Binta performed with versatility and impressed the judges and audience with the expected queen-style-doing splits, head-tops wining and booty shaking.
About the Blackout Dance Crew
The young Coker, fondly called by her sobriquets as Binta Blackout, and friends, Squirrel, teamed up with Vendela Blackout, a Ghanaian-Swedish, to create the Blackout Dance Crew when they were both young. As owners of Blackout Dance Company, they are famous in Jamaica as Blackout Twins even though the duo is not related by blood. They have both been dancing since childhood.
In Blackout Dance Crew, they have created classes for people interested in dancing. They have also been arraigning trips for their students to Jamaica to learn more about the dancehall culture and history twice every year.
The duo also has dancing camps twice every summer for youths and performs alongside famous artistes.
But even in the music videos, they are seen with iconic artists. Their professionalism is such that they are often hired as judges for dancing competitions around the world.
Binta and Vendela have each won gold medals in National Swedish Dancehall Queen Competitions in 2008 and 2009 respectively.
Binta also won gold in Stockholm Dancehall Queen Competition as well as another dancehall competition.
The duo also won Europe’s “Best Dancehall Queen Crew through an internet voting in 2011, and in this year, they also won Jamaica “Favourite Dance group” that was organised by Dance JA-Dance Jamaica.
In 2012, they were also nominated for the International Reggae and World Music Award (IRAWMA) that took place in Chicago, USA, as one of the six dance groups in the category “Most Outstanding Dance Group.”
Although they did not win, but they are so far the only Swedish dance group that have ever been nominated in IRAWMA.
They have been seen on television both in Sweden and Jamaica in different TV-programmes and they were also the first pure dance group that were booked at Uppsala Reggae festival – a big reggae festival in Sweden.
These female dancers have been dancing and acting in many music videos, both in Jamaica, Sweden and other countries. Internationally, they are famous as a groundbreaking Dancehall Group.
In Jamaica, for instance, they are famous because they have been winning lots of big competitions.
They have worked with big artistes like Movado, Jo Mersa (Bob Marley´s grandchild), Aidonia, RDX, Popcaan, Konshens, I-Octain, Kiprich, Chi-Ching, Mr. Vegas, Chevaughn, Charly Black, T.O.K. Junior Reid, Beenie Man, Munga, Egyptian, Versetile, Trudy, Spice, Black Queen, Tommy Lee, Mr. Lex, Cecile, Christopher Martin, Ding Dong, Supa Hype and so on.

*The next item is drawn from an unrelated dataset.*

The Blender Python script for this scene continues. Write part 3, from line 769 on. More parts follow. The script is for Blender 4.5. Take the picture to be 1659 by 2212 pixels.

The duo also performed at Jamaica’s two biggest festivals: Sumfest (2011 and 2012) and STING Festival (2011, 2012) and are billed to perform there in December 2013.
With this latest award, it is another feather in Binta’s cap and a plus to the entire Blackout Dancehall Crew.
Her mother, Fatou Bakotou Touray, Managing Editor and Publisher of the Swedish-based TheGambia.nu online magazine, reacted happily to this latest achievement of her daughter; one that is to go a long way in further shaping her promising career.